Prezydent Andrzej Duda podpisał w Gdyni ustawy w sprawie ratyfikacji akcesji Szwecji i Finlandii do Sojuszu Północnoatlantyckiego. - Granica Sojuszu Północnoatlantyckiego i Rosji znacząco się zwiększa, o około 1600 kilometrów. Czy tego chciał Władimir Putin? - skomentował. - Rosja spodziewała się, że jej napaść na Ukrainę podzieli NATO, spowoduje niezdecydowanie, osłabienie Sojuszu. Stało się zupełnie odwrotnie - dodał.
7 lipca Sejm przyjął dwie ustawy: o ratyfikacji Protokołu do Traktatu Północnoatlantyckiego w sprawie akcesji Szwecji i - analogicznie - Finlandii. 20 lipca jednogłośnie ustawy przyjął Senat.
W piątek Andrzej Duda podpisał ustawy w Porcie Wojennym, na ORP "Generał Tadeusz Kościuszko", w Gdyni.
- Te dwa, bardzo ważne i wielkie, kraje naszej części świata, Finlandia i Szwecja, których dotyczą ustawy przed momentem przeze mnie podpisane przez wiele dziesięcioleci, a w przypadku Szwecji można mówić o stuleciach, pozostawały de facto państwami neutralnymi. Zarówno w Szwecji, jak i Finlandii nie było przekonania co do tego, czy kraje te powinny należeć do wielkiej wspólnoty bezpieczeństwa, jaką jest Sojusz Północnoatlantycki. Nie było przekonania społecznego - mówił Duda.
Dodał, że "rosyjska agresja, jej nagłość, gwałtowność i dramatyczne okrucieństwo pamiętane ostatni raz z czasów drugiej wojny światowej, zdecydowanie zmieniły to spojrzenie".
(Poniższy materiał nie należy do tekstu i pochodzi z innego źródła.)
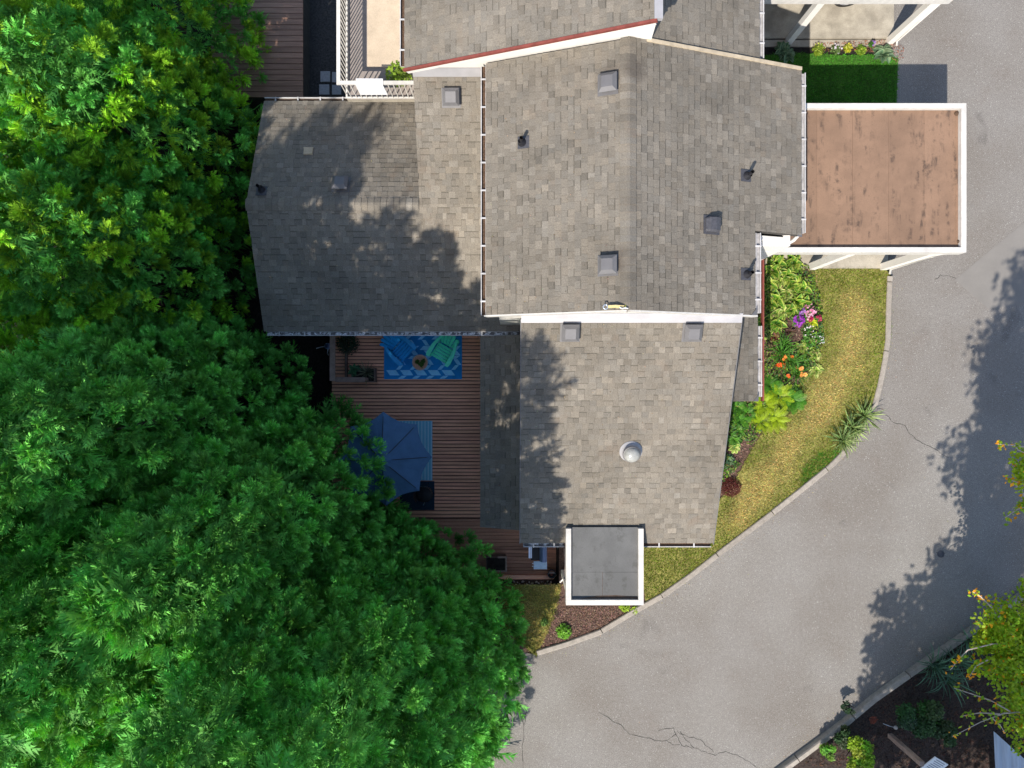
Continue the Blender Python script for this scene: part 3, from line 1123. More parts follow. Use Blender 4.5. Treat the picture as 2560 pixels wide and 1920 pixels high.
wall(nb, 2.74, 2.85, 7.2, 11.1, 5.2, NRZ - .05, 'clerestory_wall')
wall(nb, -2.1, -2.0, 7.2, 11.1, -1, nz)
wall(nb, 5.15, 5.25, 7.2, 11.1, -1, nz2 - .02)
mb = MB()
mb.bar((NEX - .03, 6.93, nz - .01), (NRX + .03, 6.93, NRZ + .0), .05, .075)
mb.build('rake_board', M['red_trim'], nb)
mb = MB()
mb.bar((NEX + .02, 6.97, nz - .13), (NRX + .02, 6.97, NRZ - .12), .05, .17)
mb.build('barge_board', M['white'], nb)
mb = MB(); mb.box(NRX - .03, NRX + .13, 6.95, 11.1, NRZ - .06, NRZ + .04); mb.build('ridge_flashing', M['flash'], nb)
# grey metal step flashing at the foot of the wall
mb = MB()
mb.face([(-2.23, 6.93, 3.985), (-.62, 6.93, 3.985), (-.62, 7.015, 4.24), (-2.23, 7.015, 4.24)])
mb.build('flashing', M['flash'], nb)
gutter(nb, (NEX, 7.05, nz), (NEX, 11.1, nz), (-1, 0, 0), hangers=.66)
gutter(nb, (NE2, 11.1, nz2), (NE2, 7.15, nz2), (1, 0, 0), inside='gutter_dull')

# balcony of the neighbour
bal = thing('balcony', 'neighbour balcony with white baluster railing above the dark gravel', 'balcony', (-3.2, 9, 2.05))
BX0, BY0, BZ = PX(868, 2.05), PY(249, 2.05), 2.05
mb = MB(); mb.box(BX0, -2.1, BY0, 12, BZ - .15, BZ); mb.build('floor', M['conc'], bal)
M['balc_inner'] = mat('tan_floor_panel', (.50, .41, .31), .9, ((3, .1), (50, .1)), ws=True)
M['balc_floor'] = mat('taupe_balcony_floor', (.27, .235, .215), .8, ((3, .1), (40, .1)), ws=True)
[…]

Duda podziękował Sejmowi i Senatowi za "ekspresowe tempo" uchwalenia ustaw. - To jest dla nas bardzo ważny moment, z wielu względów, dlatego że dwa potężne państwa basenu Morza Bałtyckiego, ostatnie które do Sojuszu Północnoatlantyckiego nie przynależały poza Rosją, stają się częścią Sojuszu. W istocie wokół Morza Bałtyckiego są w tej chwili państwa NATO i Rosja. To ogromnie wzmacnia nasze bezpieczeństwo jako części Sojuszu Północnoatlantyckiego - powiedział.
- Granica Sojuszu Północnoatlantyckiego i Rosji znacząco się zwiększa, o około 1600 kilometrów. Czy tego chciał Władimir Putin? - zapytał. - Rosja spodziewała się, że jej napaść na Ukrainę podzieli NATO, spowoduje niezdecydowanie, osłabienie Sojuszu i jego potencjału, a tym samym wzmocnienie Rosji. Stało się zupełnie odwrotnie, Sojusz pokazał jedność od samego początku. Sojusz wspiera Ukrainę nie tylko moralnie, ale także i militarnie - mówił dalej.
Prezydent ocenił przy tym, że "NATO wzmacnia się poprzez faktyczną realizację polityki otwartych drzwi i poprzez przystąpienie do NATO kolejnych silnych państw".
Gdy ustawy wejdą w życie, prezydent ratyfikuje Protokół do Traktatu Północnoatlantyckiego w sprawie akcesji nowych członków Sojuszu.
Szwecja i Finlandia coraz bliżej Sojuszu
W odpowiedzi na rosyjską inwazję na Ukrainę, Szwecja i Finlandia w połowie maja złożyły formalny wniosek o przyjęcie ich w skład NATO. Na początku lipca ambasadorowie krajów NATO podpisali protokoły akcesyjne Finlandii i Szwecji w kwaterze głównej Sojuszu w Brukseli w obecności fińskiego ministra spraw zagranicznych Pekki Haavisto i szefowej szwedzkiej dyplomacji Ann Linde.
Oba kraje mają obecnie status państw zaproszonych do NATO i mogą uczestniczyć w naradach Sojuszu bez prawa głosu. Równolegle w krajach członkowskich NATO trwa proces ratyfikacji protokołów akcesyjnych.
Aby nowe kraje mogły przystąpić do liczącego obecnie 30 członków NATO, każde państwo członkowskie Sojuszu musi wyrazić na to zgodę.